Regardless of whether you think these government regulations are making the world better or worse, ICOs don’t actually avoid these regulations at all! The whole reason Satoshi Nakamoto invented the blockchain (and hid behind a pseudonym) was to create something that was censorship resistant against third parties and state actors. What’s unique about bitcoin (vs other tokens) is the highly decentralized nature. Unless the project whose token you bought is 100% anonymous (no known principals) and doesn’t have a bank account, then there is a single point of failure where the government can easily exert pressure if they disagree with what that project is doing (for example, not following securities laws). Once they go after a project, the value of that token will plummet.

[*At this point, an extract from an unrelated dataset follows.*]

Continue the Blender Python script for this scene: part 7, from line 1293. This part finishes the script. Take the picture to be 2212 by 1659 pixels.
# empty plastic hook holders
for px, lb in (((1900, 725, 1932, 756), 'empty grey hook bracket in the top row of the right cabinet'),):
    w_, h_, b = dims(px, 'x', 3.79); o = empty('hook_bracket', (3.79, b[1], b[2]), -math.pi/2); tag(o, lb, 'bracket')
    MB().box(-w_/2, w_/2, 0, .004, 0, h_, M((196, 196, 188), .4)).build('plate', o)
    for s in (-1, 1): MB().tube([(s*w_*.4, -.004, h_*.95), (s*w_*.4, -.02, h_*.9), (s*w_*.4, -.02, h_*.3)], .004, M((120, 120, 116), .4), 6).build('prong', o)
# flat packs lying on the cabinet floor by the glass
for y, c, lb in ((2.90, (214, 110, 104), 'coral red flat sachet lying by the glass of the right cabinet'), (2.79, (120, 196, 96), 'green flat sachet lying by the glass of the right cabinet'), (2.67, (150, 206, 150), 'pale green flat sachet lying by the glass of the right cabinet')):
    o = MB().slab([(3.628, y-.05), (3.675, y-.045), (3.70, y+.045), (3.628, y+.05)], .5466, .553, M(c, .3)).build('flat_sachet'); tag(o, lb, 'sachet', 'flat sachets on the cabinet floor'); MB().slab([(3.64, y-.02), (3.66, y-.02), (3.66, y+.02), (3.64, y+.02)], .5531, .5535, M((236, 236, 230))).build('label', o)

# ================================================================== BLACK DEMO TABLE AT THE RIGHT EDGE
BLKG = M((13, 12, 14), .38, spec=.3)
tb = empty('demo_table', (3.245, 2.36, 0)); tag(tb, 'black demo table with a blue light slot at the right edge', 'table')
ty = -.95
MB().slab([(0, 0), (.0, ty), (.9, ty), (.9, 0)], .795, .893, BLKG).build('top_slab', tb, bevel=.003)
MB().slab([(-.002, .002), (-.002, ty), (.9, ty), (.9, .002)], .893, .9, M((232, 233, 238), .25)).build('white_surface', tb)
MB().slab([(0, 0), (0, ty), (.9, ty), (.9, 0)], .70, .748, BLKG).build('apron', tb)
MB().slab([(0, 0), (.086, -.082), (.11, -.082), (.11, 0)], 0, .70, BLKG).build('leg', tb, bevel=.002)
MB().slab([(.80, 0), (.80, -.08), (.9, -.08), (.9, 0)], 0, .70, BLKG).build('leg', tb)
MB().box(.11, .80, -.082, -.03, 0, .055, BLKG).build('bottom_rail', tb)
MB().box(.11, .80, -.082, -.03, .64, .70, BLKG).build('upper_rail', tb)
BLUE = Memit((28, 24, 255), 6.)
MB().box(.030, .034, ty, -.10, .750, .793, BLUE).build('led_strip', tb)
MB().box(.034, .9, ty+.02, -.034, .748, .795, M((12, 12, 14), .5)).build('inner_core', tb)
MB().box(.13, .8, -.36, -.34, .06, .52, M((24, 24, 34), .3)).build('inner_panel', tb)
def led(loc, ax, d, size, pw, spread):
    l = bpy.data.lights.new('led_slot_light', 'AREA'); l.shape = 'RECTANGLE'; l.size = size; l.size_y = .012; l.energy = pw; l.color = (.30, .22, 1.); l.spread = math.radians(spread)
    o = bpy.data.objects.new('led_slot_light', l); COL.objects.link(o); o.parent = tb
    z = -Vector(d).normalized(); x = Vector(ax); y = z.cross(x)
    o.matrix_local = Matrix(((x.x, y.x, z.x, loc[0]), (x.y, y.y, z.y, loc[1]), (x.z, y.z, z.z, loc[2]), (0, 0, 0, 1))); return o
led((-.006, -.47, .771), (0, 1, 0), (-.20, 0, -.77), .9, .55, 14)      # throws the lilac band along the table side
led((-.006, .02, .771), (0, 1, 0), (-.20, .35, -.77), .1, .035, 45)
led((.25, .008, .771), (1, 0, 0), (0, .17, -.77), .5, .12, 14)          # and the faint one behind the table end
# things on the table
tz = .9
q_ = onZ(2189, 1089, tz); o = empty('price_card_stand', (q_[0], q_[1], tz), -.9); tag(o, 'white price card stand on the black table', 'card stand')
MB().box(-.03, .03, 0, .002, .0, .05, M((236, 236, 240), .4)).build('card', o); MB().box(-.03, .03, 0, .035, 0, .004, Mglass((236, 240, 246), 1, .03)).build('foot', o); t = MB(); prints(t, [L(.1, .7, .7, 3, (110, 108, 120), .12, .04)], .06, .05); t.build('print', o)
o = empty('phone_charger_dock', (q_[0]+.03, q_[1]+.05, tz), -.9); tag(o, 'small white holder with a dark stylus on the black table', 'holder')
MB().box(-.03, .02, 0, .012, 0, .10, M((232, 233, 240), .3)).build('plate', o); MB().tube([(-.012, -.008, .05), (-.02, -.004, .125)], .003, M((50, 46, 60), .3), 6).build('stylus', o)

Just ask the founders of Liberty Reserve how that worked out for them and their investors.

In case you think the government’s stance on these is ambiguous, check out what current and former SEC regulators have to say:

The highly centralized companies are in for a painful lesson about decentralization.
Not understanding technology and having staff shortages can only protect you for so long.

Using a blockchain without a need for censorship resistance is like using a rube goldberg machine to turn the page on your newspaper:

This technically works, but do you think it’s a future you want to invest in?

#2 Access to Liquidity

Venture capital investments are unusual in that even the most successful investments often return little-to-no capital to their early investors for many years.

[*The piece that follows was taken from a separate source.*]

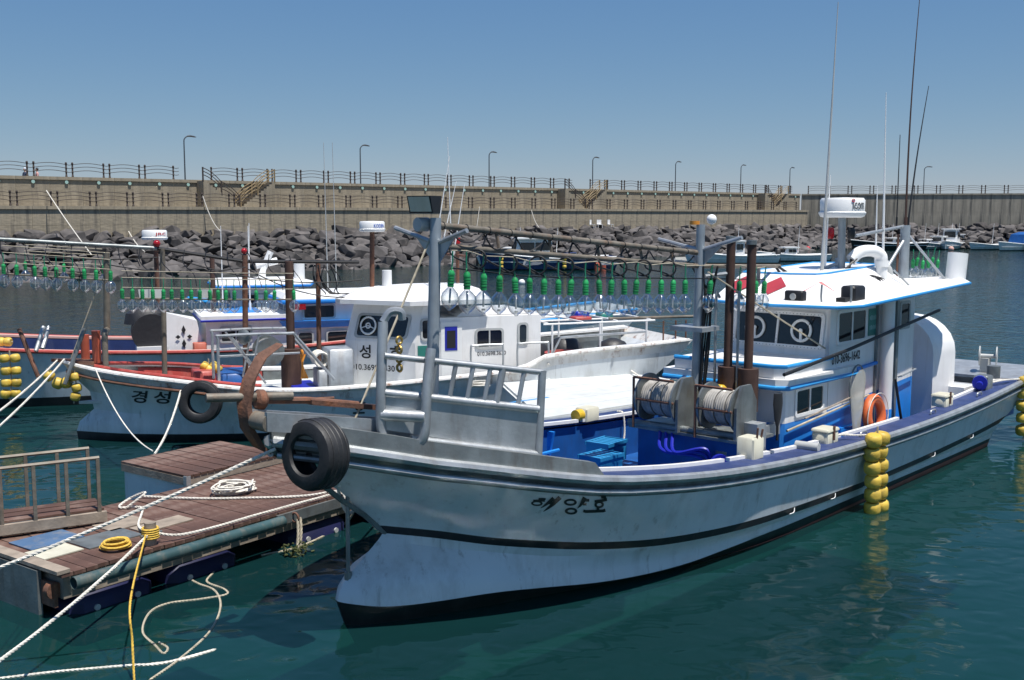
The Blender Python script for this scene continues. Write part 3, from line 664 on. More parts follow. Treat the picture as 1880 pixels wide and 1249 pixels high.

There is good reason for this: building a billion dollar company is a massive undertaking, and investors (and employees) should have a very long-term time horizon to accomplish such audacious goals. Would you buy stock in a company if the senior management was dumping that stock? Investment structures that require incentive alignment are essential to discourage bad behavior. Typically, insiders (including early investors) are restricted from selling equity immediate before or after an IPO so that outsiders are treated fairly.

That said, there are still ways to get some liquidity. Here is famous Venture Capitalist Fred Wilson of Union Square Ventures describing how their firm sold stock in Twitter and a host of other companies well before their IPO (source):

We have done similar things in many other situations including Zynga, Lending Club, MongoDB, and a number of other investments. We typically seek to liquidate somewhere between 10% and 30% of our position in these pre-IPO liquidity transactions. Doing so allows us to hold onto the balance while de-risking the entire investment.

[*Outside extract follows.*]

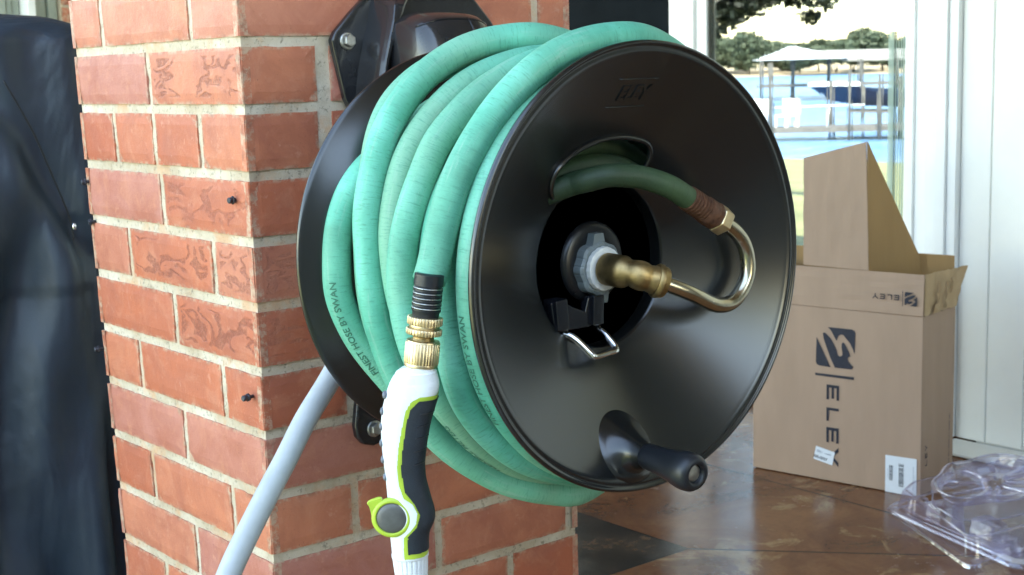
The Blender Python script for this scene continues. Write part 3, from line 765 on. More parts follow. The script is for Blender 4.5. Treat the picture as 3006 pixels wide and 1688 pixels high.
# even spacing
hp = [pp[0]]
for p in pp[1:]:
    while (p-hp[-1]).length > .006:
        hp.append(hp[-1]+(p-hp[-1]).normalized()*.006)
for k_ in range(3): hp = [hp[0]]+[(hp[i-1]+hp[i]*2+hp[i+1])/4 for i in range(1, len(hp)-1)]+[hp[-1]]
m = MB(); fr = m.tube(hp, HR, 22, uv=True)
hroot = empty('garden_hose', (.146, -.35, .56), 'faded green rubber garden hose wound in thick coils round the reel', 'hose')
m.build('hose_tube', 'hose', hroot, True, fixn=False)
# printed lettering along the hose
def printed(body, th0, strand_k, size, ang, reverse=False):
    tgt = th0-360*strand_k
    cum = 0; arc = [0]
    for i in range(1, len(hp)): arc.append(arc[-1]+(hp[i]-hp[i-1]).length)
    best = None; acc = None; prev = None
    for i, p in enumerate(hp):
        a = math.degrees(math.atan2(p.z-HZ, p.x-HX))
        if prev is None: acc = a if a > 0 else a+360
        else:
            d = a-prev
            while d > 180: d -= 360
            while d < -180: d += 360
            acc += d
        prev = a
        if acc <= tgt: best = i; break
    s0 = arc[best]
    def at(s):
        lo = min(range(max(0, best-80), min(len(hp)-1, best+80)), key=lambda i: abs(arc[i]-s))
        u = (s-arc[lo])/.006
        lo2 = min(len(hp)-1, max(0, lo+(1 if u > 0 else -1))); u = abs(u)
        P, T = hp[lo].lerp(hp[lo2], min(u, 1)), (hp[min(lo+1, len(hp)-1)]-hp[lo-1]).normalized()
        return P, T
    me = cut_text(body, size, 0, 0, .00018)
    bm = bmesh.new(); bm.from_mesh(me); bmesh.ops.subdivide_edges(bm, edges=[e for e in bm.edges if e.calc_length() > .004], cuts=2); bm.to_mesh(me); bm.free()
    sg = 1
    def fn(x, y, z):
        P, T = at(s0+x*sg)
        rad = Vector((P.x-HX, 0, P.z-HZ)).normalized(); rad = (rad-T*rad.dot(T)).normalized(); side = T.cross(rad)
        an = R(ang)-(y-size*.35)/HR
        return P+(rad*math.cos(an)+side*math.sin(an))*(HR+.00025)
    return text_obj('printed_text', me, fn, 'hoseink', hroot)
printed('FINEST HOSE BY SWAN', 200, 7, .0092, 38)
printed('FINEST HOSE BY SWAN', 202, 2, .0092, 2)
printed('FLEXIBLE METERS', 233, 4, .0088, 5)

# ------------------------------------------------------------------ hose end fitting and nozzle
N0 = Vector((-.072, -.40, 0)); aX = Vector((.776, -.631, 0)).normalized(); bX = Vector((.631, .776, 0)).normalized(); zX = Vector((0, 0, 1))
def NP(a, z, d=0): return N0+aX*a+zX*z-bX*d
p0 = NP(.0105, .786); p1 = NP(.0005, .709); axf = (p1-p0).normalized(); LF = (p1-p0).length
m = MB()
pr = [(.0100, -.004), (.0122, -.003), (.0122, .006)]; h = .0075
for i in range(5): pr += [(.0109, h), (.0109, h+.0012), (.0122, h+.0018), (.0122, h+.0030)]; h += .0041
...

#3 More Investment for Startups

It is certainly amazing that teams are able to raise tens of millions of dollars from investors all over the world, but is this a problem without ICOs?

It turns out, that more money has been pouring into the space (and at more favorable prices for founders) for a long time:

That doesn’t strike me as a tough funding environment (source)

While some will complain that it’s hard to raise money, given how easy it is for so many it’s difficult to take claims from these “wantrapreneurs” seriously.

It’s no surprise the ICO process gives us a perfect market for lemons

Before you argue that tokens will bypass the VC industry and allow individuals to back other individuals, keep in mind that actual ICO investors are often just a small group of wealthy VCs.

There is perhaps room for a notable exception for non-US startups, which have historically done quite poorly as the US has by far the most investors and startup infrastructure. The most relentless founders have traditionally been able to move across the world to increase their chances at success. That will probably not hold forever, but even then you’d be better off to make an investment directly on a foreign company’s cap table than in their token.

#4 Platform Profit-Sharing (aka “Utility Tokens”)

In a business with strong network-effects, utility tokens could incentivize a group of users to evangelize a platform and help it reach critical mass. That part actually makes sense. There is a reason why nearly all publicly traded companies have Employee Stock Purchase Plans (ESPPs); utility tokens have extended that model to customers (with different interests).

When you look at these utility tokens more closely, there’s no logical reason for them to achieve monetary status in the long run:

  1. Most companies are not actually platforms with powerful network effects, so the value added by the early users doesn’t justify granting them ownership in the company. Remember that the users are signing up voluntarily (and sometimes paying money for the privilege), meaning they already believe in the benefits of the service.
  2. It becomes very hard to pivot or make adjustments if the model you built your utility token around doesn’t work. You have too many stakeholders and it wouldn’t be fair to change the economics that they had agreed to if you decided for example to launch another product that didn’t have use for the token. It would also crash your utility token’s price, similar to the way managers of publicly traded companies optimize for quarterly results over the long-term health of the company.
  3. Designing a cryptocurrency protocol is enormously complex and outside the scope of building a company. There are probably only 1,000 people in the world qualified to do it. You now have to think about security, node communication, scalability, proof of work/stake/burn/space, regulatory compliance, stability, bitrot, etc.
  4. There are already lots of effective ways to reward and incentivize early adopters. For example, having a short twitter handle is a great benefit of being an early twitter user. For paid services you can offer lock-ins where you get a cheaper plan for many years. Many services have waitlists and reward the most beneficial users (perhaps those that share on social media) with earlier access. Kickstarter has also raised billions of dollars for unproven ideas.
  5. It confuses where the value is. Are customers using your product because they like it (and thus are willing to pay) or because they hope that everyone else will use it and their tokens will become valuable? The former is the foundation for a lasting enterprise, and the latter is how you create a house of cards. Tokens can encourage founders to go after the wrong customers.